We have said earlier that every prayer which measures up to the standard is not initiated by man but by God. This initiation means that God anoints His intention into man. After man receives this intention, he converts it into words and utters them to God. This is prayer. Therefore, when you pray for the salvation of your relatives and friends, if your prayer is proper, you ought to believe that in the universe God has the intention to save that particular relative or friend of yours. This intention of God could never be expressed or completed by God Himself. This is a law. God desires that all men be saved; this is His intention. But if no one prays for all men, then they cannot be saved. Therefore, unless you pray for your relative or friend and thus express God’s desire, His intention cannot be done, and your relative or friend cannot be saved. Hence, when we go before God to pray, we should not immediately pray according to our own ideas, for this kind of prayer is usually initiated by ourselves and not by God. When we pray we must first be quiet before God, fellowship with Him, and allow Him to anoint His intention into us; thus our prayer can express God’s intention.

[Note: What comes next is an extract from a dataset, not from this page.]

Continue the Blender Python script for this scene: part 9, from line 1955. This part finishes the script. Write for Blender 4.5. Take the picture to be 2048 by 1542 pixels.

Every proper prayer is also the entering of God’s intention into man’s intention. A person who prays this way must be one who regularly draws near to God, allows God to gain him, and lives in God, thus affording God the opportunity to put His desire into him. Originally it was God’s intention, but now it enters into man and becomes man’s inner intent. For example, as mentioned earlier, you may be praying for a certain relative or friend to be saved. While praying you eventually begin to express God’s desire to save that particular person. This could only have occurred because you were one who drew near to God. At a certain point, while you were drawing near to God, God put His intention to save that particular relative or friend into you; thus, His desire became your desire. Therefore, when you prayed for this matter, it was as if you were expressing your desire, but actually it was His very desire being expressed.

For this reason, many times when people requested us to pray for them we could not accept their request because we know that proper prayers before God must not be according to our own decision, but according to the burden which we receive from God when we contact Him and touch Him. Hence, at the outset of our praying, we cannot bring others’ affairs with us and pray for them.

Because of this, before we open our mouth to pray for some matters, we need to have a considerable length of time to open our being before God. No one who knows how to pray can go before God and immediately open his mouth to pray. Rather, he is one who daily carries with him a spirit of prayer, is silent before God, does not say much, and does not have many suggestions. He prays as God’s intentions are anointed into him one by one. Therefore, prayer is also God’s intention entering into man’s intention.


Every proper prayer is uttered not with words conceived in man’s mind but with words issuing from the particular burden within. Where does that burden come from? It comes from the fact that God’s intention is being anointed into us through the Spirit and thus becomes our intention. Based upon this intention and burden which we sense within us, we go before God to pray. Therefore, we can say that our prayer is God’s intention coming out of God, passing through us, and going back again to Him.